▶ _Exercise prompt_
Up to and including the line that contains "B(-.05, .05, y", write out each line of the material from its first line, exactly.

▶ _Raw data_

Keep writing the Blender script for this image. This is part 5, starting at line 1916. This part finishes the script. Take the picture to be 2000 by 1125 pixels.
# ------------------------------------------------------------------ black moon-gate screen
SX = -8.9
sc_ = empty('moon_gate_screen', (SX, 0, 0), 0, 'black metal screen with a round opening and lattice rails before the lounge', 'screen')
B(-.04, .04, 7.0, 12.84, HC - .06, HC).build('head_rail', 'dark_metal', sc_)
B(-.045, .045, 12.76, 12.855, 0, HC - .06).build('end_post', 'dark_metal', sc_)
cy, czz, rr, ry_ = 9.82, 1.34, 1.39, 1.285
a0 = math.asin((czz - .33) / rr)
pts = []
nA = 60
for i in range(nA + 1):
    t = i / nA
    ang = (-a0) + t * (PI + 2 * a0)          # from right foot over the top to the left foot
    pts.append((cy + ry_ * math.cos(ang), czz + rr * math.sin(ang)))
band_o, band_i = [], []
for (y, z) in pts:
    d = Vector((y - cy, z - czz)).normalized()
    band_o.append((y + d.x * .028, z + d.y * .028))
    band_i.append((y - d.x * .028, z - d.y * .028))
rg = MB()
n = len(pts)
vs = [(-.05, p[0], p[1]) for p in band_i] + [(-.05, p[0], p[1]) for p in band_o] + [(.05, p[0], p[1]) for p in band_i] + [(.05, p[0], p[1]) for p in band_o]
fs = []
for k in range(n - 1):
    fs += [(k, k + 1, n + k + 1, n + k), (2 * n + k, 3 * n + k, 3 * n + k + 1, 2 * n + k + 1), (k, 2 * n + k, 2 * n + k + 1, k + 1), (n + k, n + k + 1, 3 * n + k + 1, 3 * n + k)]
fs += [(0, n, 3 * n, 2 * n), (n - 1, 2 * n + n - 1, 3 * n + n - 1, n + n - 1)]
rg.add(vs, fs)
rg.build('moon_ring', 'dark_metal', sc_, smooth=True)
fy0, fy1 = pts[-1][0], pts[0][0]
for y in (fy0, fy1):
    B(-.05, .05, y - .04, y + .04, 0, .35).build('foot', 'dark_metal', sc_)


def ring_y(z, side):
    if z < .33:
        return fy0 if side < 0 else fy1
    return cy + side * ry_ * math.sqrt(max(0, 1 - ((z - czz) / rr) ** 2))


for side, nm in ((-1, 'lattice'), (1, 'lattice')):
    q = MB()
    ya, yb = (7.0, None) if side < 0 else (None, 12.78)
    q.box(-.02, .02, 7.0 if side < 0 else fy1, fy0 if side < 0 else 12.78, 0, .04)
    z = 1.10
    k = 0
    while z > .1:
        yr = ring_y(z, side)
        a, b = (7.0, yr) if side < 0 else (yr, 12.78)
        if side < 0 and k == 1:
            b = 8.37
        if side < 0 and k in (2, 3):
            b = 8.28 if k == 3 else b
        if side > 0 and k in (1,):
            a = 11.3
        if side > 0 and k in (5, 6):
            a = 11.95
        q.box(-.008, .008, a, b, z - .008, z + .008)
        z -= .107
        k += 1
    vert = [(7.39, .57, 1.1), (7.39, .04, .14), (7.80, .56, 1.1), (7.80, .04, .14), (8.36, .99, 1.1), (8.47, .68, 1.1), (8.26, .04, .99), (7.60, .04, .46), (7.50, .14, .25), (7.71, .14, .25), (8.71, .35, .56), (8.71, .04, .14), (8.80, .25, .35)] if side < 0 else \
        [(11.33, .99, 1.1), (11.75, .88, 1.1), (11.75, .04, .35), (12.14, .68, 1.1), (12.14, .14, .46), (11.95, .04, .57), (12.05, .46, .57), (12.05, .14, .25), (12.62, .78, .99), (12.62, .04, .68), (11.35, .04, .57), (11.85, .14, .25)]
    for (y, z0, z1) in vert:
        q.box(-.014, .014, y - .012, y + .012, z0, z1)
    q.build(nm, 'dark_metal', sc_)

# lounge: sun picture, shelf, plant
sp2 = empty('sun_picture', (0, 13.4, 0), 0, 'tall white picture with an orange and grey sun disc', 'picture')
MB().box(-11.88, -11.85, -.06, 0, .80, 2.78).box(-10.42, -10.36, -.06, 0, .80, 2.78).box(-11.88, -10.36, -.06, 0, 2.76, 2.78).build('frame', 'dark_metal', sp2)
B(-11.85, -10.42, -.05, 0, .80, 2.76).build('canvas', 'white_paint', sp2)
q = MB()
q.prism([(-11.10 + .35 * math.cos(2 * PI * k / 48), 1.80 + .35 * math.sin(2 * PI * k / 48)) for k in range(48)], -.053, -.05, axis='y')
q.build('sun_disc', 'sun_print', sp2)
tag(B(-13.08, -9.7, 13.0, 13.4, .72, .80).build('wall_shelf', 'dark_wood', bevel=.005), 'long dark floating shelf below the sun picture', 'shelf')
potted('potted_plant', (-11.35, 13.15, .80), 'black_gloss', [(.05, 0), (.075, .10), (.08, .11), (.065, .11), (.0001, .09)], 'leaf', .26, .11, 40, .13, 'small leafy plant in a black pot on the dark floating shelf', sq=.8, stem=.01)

▶ _Exercise solution_
Keep writing the Blender script for this image. This is part 5, starting at line 1916. This part finishes the script. Take the picture to be 2000 by 1125 pixels.
# ------------------------------------------------------------------ black moon-gate screen
SX = -8.9
sc_ = empty('moon_gate_screen', (SX, 0, 0), 0, 'black metal screen with a round opening and lattice rails before the lounge', 'screen')
B(-.04, .04, 7.0, 12.84, HC - .06, HC).build('head_rail', 'dark_metal', sc_)
B(-.045, .045, 12.76, 12.855, 0, HC - .06).build('end_post', 'dark_metal', sc_)
cy, czz, rr, ry_ = 9.82, 1.34, 1.39, 1.285
a0 = math.asin((czz - .33) / rr)
pts = []
nA = 60
for i in range(nA + 1):
    t = i / nA
    ang = (-a0) + t * (PI + 2 * a0)          # from right foot over the top to the left foot
    pts.append((cy + ry_ * math.cos(ang), czz + rr * math.sin(ang)))
band_o, band_i = [], []
for (y, z) in pts:
    d = Vector((y - cy, z - czz)).normalized()
    band_o.append((y + d.x * .028, z + d.y * .028))
    band_i.append((y - d.x * .028, z - d.y * .028))
rg = MB()
n = len(pts)
vs = [(-.05, p[0], p[1]) for p in band_i] + [(-.05, p[0], p[1]) for p in band_o] + [(.05, p[0], p[1]) for p in band_i] + [(.05, p[0], p[1]) for p in band_o]
fs = []
for k in range(n - 1):
    fs += [(k, k + 1, n + k + 1, n + k), (2 * n + k, 3 * n + k, 3 * n + k + 1, 2 * n + k + 1), (k, 2 * n + k, 2 * n + k + 1, k + 1), (n + k, n + k + 1, 3 * n + k + 1, 3 * n + k)]
fs += [(0, n, 3 * n, 2 * n), (n - 1, 2 * n + n - 1, 3 * n + n - 1, n + n - 1)]
rg.add(vs, fs)
rg.build('moon_ring', 'dark_metal', sc_, smooth=True)
fy0, fy1 = pts[-1][0], pts[0][0]
for y in (fy0, fy1):
    B(-.05, .05, y - .04, y + .04, 0, .35).build('foot', 'dark_metal', sc_)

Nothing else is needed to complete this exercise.